SRT Viper Follows Its Own Road, Skips Automatic Transmission

Just the Facts:
  • There are no plans to expand the offerings in the SRT Viper to include an automatic transmission or a more affordable, entry-level model, Edmunds has learned.
  • "The people who buy (the Viper) relish the manual (transmission)," said Ralph Gilles, Chrysler Group's performance guru, in an interview.
  • Gilles said there are no plans for a lower-priced Viper with a smaller, V8 engine.

DETROIT Enthusiasts wanting a high-performance American sports car with an automatic transmission will continue to have only one choice in the coming years — the Chevrolet Corvette Stingray.

There are no plans to expand the transmission offerings for the 640-horsepower V10-powered Viper, Chrysler Group's performance guru Ralph Gilles told Edmunds. Nor does Chrysler want to follow Chevrolet's formula by offering a range of engines, such as a Hemi V8, to boost sales.

"We have no interest in becoming a Corvette," Gilles told Edmunds during a recent interview.

On the subject of transmissions, Gilles said: "Everyone is going to paddle shifts. We see that a lot. We recognize a trend, but that is not what the Viper is about. It really isn't.

"The people who buy (the Viper) relish the manual, they relish the driver's car, the raw connections to the vehicle. That is what it is about. So we are not chasing rainbows here."
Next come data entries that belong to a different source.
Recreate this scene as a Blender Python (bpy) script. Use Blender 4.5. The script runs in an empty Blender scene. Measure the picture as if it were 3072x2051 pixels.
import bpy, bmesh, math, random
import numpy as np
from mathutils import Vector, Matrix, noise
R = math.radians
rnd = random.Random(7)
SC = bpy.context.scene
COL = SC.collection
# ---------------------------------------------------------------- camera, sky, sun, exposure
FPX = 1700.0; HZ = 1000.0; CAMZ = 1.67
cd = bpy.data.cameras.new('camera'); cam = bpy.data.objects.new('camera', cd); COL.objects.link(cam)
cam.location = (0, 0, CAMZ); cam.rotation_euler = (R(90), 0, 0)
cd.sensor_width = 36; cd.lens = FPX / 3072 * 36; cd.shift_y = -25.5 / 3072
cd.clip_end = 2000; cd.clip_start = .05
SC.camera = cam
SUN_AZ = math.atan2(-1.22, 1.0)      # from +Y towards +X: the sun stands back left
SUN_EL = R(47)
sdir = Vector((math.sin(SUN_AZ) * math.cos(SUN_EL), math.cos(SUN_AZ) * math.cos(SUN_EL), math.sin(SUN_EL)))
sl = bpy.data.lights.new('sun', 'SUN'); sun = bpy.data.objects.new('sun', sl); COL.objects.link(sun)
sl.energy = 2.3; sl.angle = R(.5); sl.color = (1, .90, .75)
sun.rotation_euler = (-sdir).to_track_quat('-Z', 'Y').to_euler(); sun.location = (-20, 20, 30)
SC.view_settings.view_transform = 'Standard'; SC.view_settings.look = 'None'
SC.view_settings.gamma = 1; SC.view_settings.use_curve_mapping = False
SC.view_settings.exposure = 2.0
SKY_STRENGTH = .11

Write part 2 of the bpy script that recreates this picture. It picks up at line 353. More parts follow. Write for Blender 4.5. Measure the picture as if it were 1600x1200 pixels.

A six-speed manual is standard in the SRT Viper.

Gilles is president and CEO of Chrysler's SRT brand and Motorsports operations, and he is also senior vice president of product design.

Many European automakers offer a dual-clutch transmission in addition to a manual. The 2014 Corvette Stingray is available with a six-speed automatic in addition to the standard seven-speed manual.

Asked if there is an automatic transmission that can handle the Viper's torque, Gilles said "not yet."

"It is not so much the torque, it is the packaging," he said. "We have a unique packaging scenario in the Viper. There is nothing that we have or out there that fits."

Gilles said a dual-clutch or conventional automatic transmission "would definitely open up volume, (but) it is not really our priority at this minute. The vehicle is about being a purist's car. It is a driver's car. In a way we are defining ourselves" by that car.

Viper sales have struggled since the redesigned car went on sale last spring. Through early January, about 600 2014 Vipers have been sold.

As for offering a second engine such as the automaker's 470-hp 6.4-liter Hemi V8 to create a lower-priced Viper, Gilles said: "It sounds like you are describing a Corvette."

"We have no interest in becoming a Corvette because what is unique about the Viper is that engine is in nothing else," he said. "It is only in the Viper. We don't use an engine out of a truck or a passenger car and stick it in our sports car. It is unique to itself."

Edmunds says: If you are a car shopper yearning for an SRT Viper, better learn to handle a stick shift first.